Fusion Message Board

In this space, visitors are invited to post any comments, questions, or skeptical observations about Philo T. Farnsworth's contributions to the field of Nuclear Fusion research.

Subject: Re: IEC will never break even
Date: Mar 17, 5:43 pm
Poster: Scott Stephens

On Mar 17, 5:43 pm, Scott Stephens wrote:

>Dr. Bussard is absolutely convinced it is worth trying, and very likely that it will work. To the point that he has funded it out of pocket when he couldn't find anyone else to fund it.

Thats encouraging.

> Some of our stuff looks worse that Richard's -- Radio Shack parts, Home Depot science supplies

That's encouraging too, and indication that the objective has more value than the method and politics to accomplish it; the reference frame is global and altruistic rather than provincial and selfish.

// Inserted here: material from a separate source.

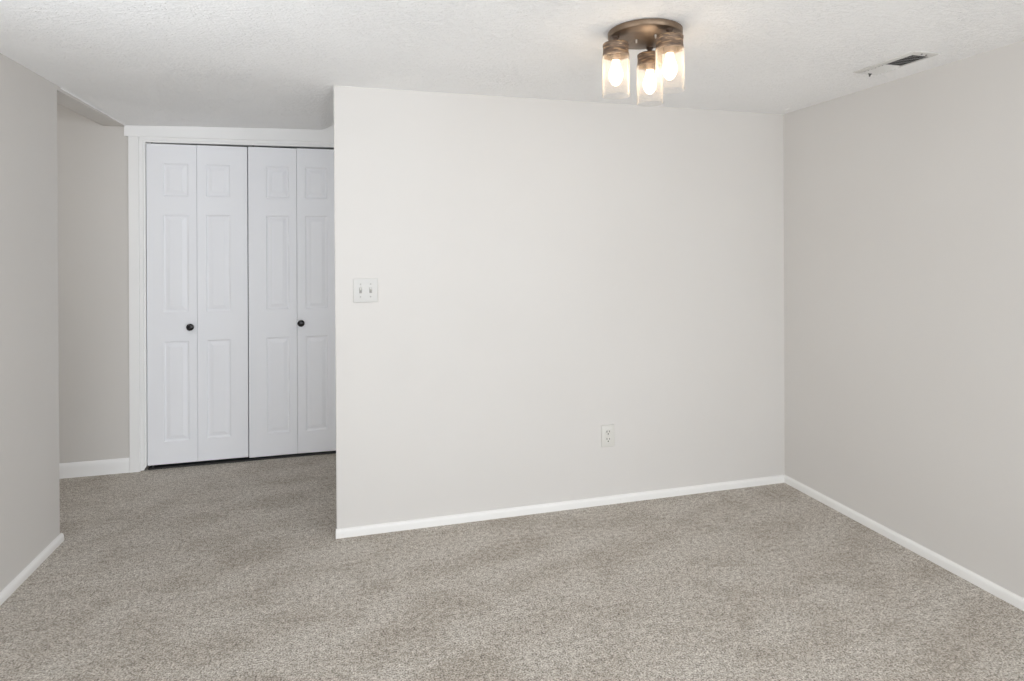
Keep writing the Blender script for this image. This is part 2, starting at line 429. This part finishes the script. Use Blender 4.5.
def knob_mesh():
    bm = NB()
    lathe(bm, [(0, 0), (.013, 0), (.013, .002), (.008, .004), (.0065, .010), (.0085, .013), (.0165, .017), (.0195, .022), (.0190, .027), (.0150, .031), (.0085, .033), (0, .0335)], seg=28, axis='y')
    for v in bm.verts: v.co.x *= 1.14; v.co.z *= 1.14
    return bm
def bifold(name, x0, widths, px, z0, tops, knob_leaf, knob_x, label, fold=0.0):
    yf = YD+.003
    root = empty(name, (x0, yf, 0)); tag(root, label, 'closet door', kind='structure')
    x = x0; zb = z0
    for k, w in enumerate(widths):
        h = tops[k]-zb
        pans = [(px[k][0]-x, px[k][1]-x, a-zb, b-zb) for a, b in ((.168, .793), (.975, 1.588), (1.703, 1.909))]
        lf = obj('leaf', leaf_mesh(w-.0022, h, pans), DOORW, root)
        lf.location = (x-x0, 0, zb)
        if fold and k == 1: lf.rotation_euler = (0, 0, -fold)
        if k == knob_leaf:
            kn = obj('knob', knob_mesh(), IRON, lf, smooth=True); kn['label'] = 'small round black knob'
            kn.location = (knob_x-x, 0, .881-zb)
        x += w
    # pivot pins in the gaps above and below
    bm = NB()
    lathe(bm, [(0, tops[0]-.004), (.006, tops[0]-.004), (.006, tops[0]+.009), (0, tops[0]+.009)], (.026 if knob_leaf == 0 else .03, .014, 0), 12)
    lathe(bm, [(0, .009), (.005, .009), (.005, z0+.004), (0, z0+.004)], (.026 if knob_leaf == 0 else .03, .014, 0), 12)
    obj('pivot_pin', bm, LEVER, root, smooth=True)
    return root
bifold('door_1', -1.2125, (.2835, .2965), ((-1.121, -.978), (-.877, -.736)), .0275, (2.0285, 2.0295), 0, -.966, 'left pair of white moulded bifold closet doors with a black knob beside the fold')
bifold('door_2', -.6285, (.2965, .2915), ((-.522, -.381), (-.281, -.140)), .0215, (2.0315, 2.0335), 1, -.306, 'right pair of white moulded bifold closet doors partly hidden by the back wall', math.radians(2.4))

# ------------------------------------------------------------------ double light switch on the back wall
sw = empty('light_switch', (.075, YB, 1.170)); tag(sw, 'white double toggle switch plate on the back wall near its free end', 'light switch')
bm = NB(); box(bm, -.0580, .0580, -.0065, 0, -.0575, .0575, .0035, 3); obj('switch_plate', bm, PLATE, sw, smooth=True)
for dx in (-.0235, .0235):
    bm = NB(); box(bm, dx-.0062, dx+.0062, -.0072, -.003, -.0135, .0135, .0006); sl = obj('toggle_slot', bm, plain('grey_slot_plastic', (.33, .32, .30), .5), sw)
    bm = NB(); box(bm, -.0045, .0045, -.016, .002, -.0065, .0065, .0015)
    bmesh.ops.rotate(bm, verts=bm.verts[:], cent=(0, 0, 0), matrix=Matrix.Rotation(math.radians(-28), 3, 'X'))
    bmesh.ops.translate(bm, verts=bm.verts[:], vec=(dx, -.005, .0035)); obj('toggle', bm, PLATE, sw, smooth=True)
    for dz in (-.030, .030):
        bm = NB(); lathe(bm, [(0, .0055), (.0036, .0055), (.0036, .0072), (.0024, .0082), (0, .0084)], (dx, 0, dz), 16, 'y'); obj('screw', bm, plain('dull_screw_metal', (.45, .44, .42), .45, .4), sw, smooth=True)

# ------------------------------------------------------------------ electrical outlet on the back wall
ou = empty('electrical_outlet', (1.3305, YB, .3645)); tag(ou, 'almond duplex outlet low on the back wall', 'outlet')
bm = NB(); box(bm, -.0368, .0368, -.0065, 0, -.0580, .0580, .003, 3); obj('outlet_plate', bm, PLATE2, ou, smooth=True)
for dz in (-.0195, .0195):
    bm = NB(); pts = []
    for k in range(32):
        a = k/32*2*math.pi; r = .0172
        pts.append((r*math.cos(a), dz+max(-.0138, min(.0138, r*math.sin(a)))))
    pts = [p for i, p in enumerate(pts) if (Vector(p)-Vector(pts[i-1])).length > 1e-5]
    prism(bm, pts, 'y', -.0082, -.004); rc = obj('receptacle', bm, PLATE2, ou)
    bm = NB()
    box(bm, -.0090, -.0056, -.0086, -.006, dz-.0005, dz+.0095); box(bm, .0056, .0088, -.0086, -.006, dz+.000, dz+.0090)
    lathe(bm, [(0, .006), (.0036, .006), (.0036, .0086), (0, .0086)], (0, 0, dz-.0080), 14, 'y')
    so = obj('socket_slots', bm, SLOT, rc); so['label'] = 'dark prong slots'
bm = NB(); lathe(bm, [(0, .005), (.003, .005), (.003, .0072), (0, .0080)], (0, 0, 0), 14, 'y'); obj('screw', bm, STEEL, ou, smooth=True)

# ------------------------------------------------------------------ ceiling vent
VX0, VX1, VY0, VY1 = 2.155, 2.288, 1.868, 2.168
vc = ((VX0+VX1)/2, (VY0+VY1)/2)
ve = empty('ceiling_vent', (*vc, H)); tag(ve, 'white two-way ceiling register with small lever by the right wall', 'ceiling vent')
a, b = (VX1-VX0)/2, (VY1-VY0)/2; il, ir, ib0, ib1 = -a+.036, a-.009, -b+.039, b-.006
bm = NB()  # closet inside coloured near black for the shade in the door gaps
box(bm, -a, il, -b, b, -.004, 0, .0015); box(bm, ir, a, -b, b, -.004, 0, .0015)
box(bm, il, ir, -b, ib0, -.004, 0, .0015); box(bm, il, ir, ib1, b, -.004, 0, .0015)
obj('vent_frame', bm, VENTM, ve, smooth=True)
bm = NB(); box(bm, il, ir, ib0, ib1, -.0006, 0)  # flat dark sheet stands for the shade inside the duct
obj('duct_shade_sheet', bm, DUCT, ve)['label'] = 'flat dark sheet for the shade inside the duct behind the slats'
N = 14; mid = .008
for k in range(N):
    y = ib0 + (ib1-ib0)*(k+.5)/N
    tilt = math.radians(21) if y < mid else math.radians(-46)
    bm = NB(); w_ = .0070 if y > mid else .0035; box(bm, il, ir, -w_, w_, -.0003, .0003)
    bmesh.ops.rotate(bm, verts=bm.verts[:], cent=(0, 0, 0), matrix=Matrix.Rotation(tilt, 3, 'X'))
    bmesh.ops.translate(bm, verts=bm.verts[:], vec=(0, y, -.0042)); obj('slat', bm, VENTM, ve)
bm = NB(); prism(bm, [(.000, -.004), (.024, -.004), (.013, -.012), (.010, -.020), (.006, -.020), (.006, -.012)], 'y', b-.020, b-.016)
obj('lever', bm, LEVER, ve)['label'] = 'dark damper lever'
for dx, dy in ((-.012, -b+.014), (.018, -b+.020)):
    bm = NB(); lathe(bm, [(0, -.0075), (.002, -.0074), (.0035, -.0062), (.0035, -.005), (0, -.005)], (dx, dy, 0), 14); obj('screw', bm, LEVER, ve, smooth=True)

# ------------------------------------------------------------------ ceiling light
LC = Vector((1.026, 1.950)); rt = Vector((math.cos(YAW), -math.sin(YAW))); fd = Vector((math.sin(YAW), math.cos(YAW)))
cl = empty('ceiling_light', (*LC, H)); tag(cl, 'bronze flush ceiling light with three lit clear glass cylinder shades', 'ceiling light')
bm = NB(); R_ = .1315
lathe(bm, [(0, 0), (R_-.004, 0), (R_, -.003), (R_, -.017), (R_-.003, -.0215), (R_-.010, -.0235), (.06, -.0240), (0, -.0240)], seg=72)
obj('canopy', bm, BRONZE, cl, smooth=True)
for dx, dy in ((-.028, .012), (.030, -.038)):
    p = rt*dx + fd*dy
    bm = NB(); lathe(bm, [(0, -.023), (.0055, -.023), (.0055, -.028), (.004, -.031), (.0045, -.034), (.003, -.037), (0, -.038)], (p.x, p.y, 0), 16)
    obj('cap_nut', bm, CAPN, cl, smooth=True)
for (u, w) in ((-.107, -.015), (.041, .102), (.066, -.088)):
    p = rt*u + fd*w; c = (p.x, p.y, 0)
    bm = NB()                                  # distressed collar: cup with a flat top and turned edges
    z1, z0 = -.046, -.0940
    lathe(bm, [(0, z1), (.034, z1), (.0435, z1-.002), (.0460, z1-.005), (.0460, z1-.012), (.0450, z1-.014), (.0450, z0+.014), (.0460, z0+.012), (.0465, z0+.003), (.0455, z0), (.0430, z0), (.0430, z1-.006), (0, z1-.006)], c, 56)
    co = obj('collar', bm, STREAK, cl, smooth=True); co['label'] = 'distressed bronze collar with pale streaks'
    bm = NB(); lathe(bm, [(0, -.023), (.013, -.023), (.013, -.028), (.0085, -.031), (.0085, -.040), (.013, -.042), (.013, -.047), (0, -.047)], c, 24)
    obj('stem', bm, DKBR, co, smooth=True)
    bm = NB(); lathe(bm, [(0, z1-.006), (.019, z1-.006), (.019, z1-.058), (.017, z1-.062), (0, z1-.062)], c, 32)
    obj('socket', bm, SOCK, co, smooth=True)
    bm = NB(); zb = -.2335                      # open glass cylinder with wall thickness
    lathe(bm, [(.0482, z0+.004), (.0482, zb+.006), (.0492, zb+.004), (.0494, zb+.002), (.0484, zb), (.0455, zb), (.0442, zb+.002), (.0444, zb+.004), (.0450, zb+.006), (.0450, z0+.004), (.0468, z0+.006)], c, 64, closed=True)
    obj('glass_shade', bm, GLASS, co, smooth=True)
    bm = NB(); zt = z1-.062                    # teardrop filament bulb
    prof = [(0, zt), (.0125, zt), (.0135, zt-.010), (.0165, zt-.022), (.0215, zt-.034), (.0245, zt-.046), (.0250, zt-.054), (.0235, zt-.063), (.0200, zt-.072), (.0150, zt-.080), (.0100, zt-.0855), (.0055, zt-.0885), (0, zt-.0895)]
    lathe(bm, prof, c, 32)
    obj('bulb', bm, GLOW, co, smooth=True)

If I had life experiences with organizations with those values, I wouldn't be so bitter and cynical. No doubt our culture wouldn't be disintegrating if those values were more common.

>I am sufficiently convinced the idea can work that I'm living out here on the wrong end of the country, 2200 mi away from my wife, keeping company with a cat, paying rent that is as much as the mortgage on our house.

I wish you the best of luck. I thought it odd that Richard Hull would be so pessimistic. Then again, I tend to be overly optomistic, seeing few of my aspirations realized with more effort and less performance. But that is life.

I guess R&D engineering maturity is being optimistic enough to try, and pessimistic enough to manage the project profitably. Keeping your eyes on the clouds with your feet on the ground.

I've half way through a wonderfull book about 'Learned Optimism" by Sieglman. Would be very usefull for serious inventors as it speaks to character traits necessary for a success. Which are not the same as those for a good businessman! And you can be optomistic and creative, yet impotent. Soviets make great theoreticians I understand.

I suppose I could write a few pages about what I've learned, and how it applies to our hobby, vocations and world.

But to summarize, I feel experimenting and learning about fusors (plasma physics)is a much better hobby than beach-combing with a metal detector or lottery tickets. An individual or small group may have a better chance than a giant lab, due to various systemic beaucratic faults.

The complexity is greater than that of an amature Tesla coil, or laser or turbojet, but not impossible as brewing your own Pentium CPU.

There is some poetic justice in the fact that nature will reward cultures with altruistic core values (reference frame), even with selfish motives. We may not know the names of all the kooks that tried to fly, et. but we're better off because a couple figured out how, so I don't see any specific fruitless sacrafice or accident is in vain, in context of history.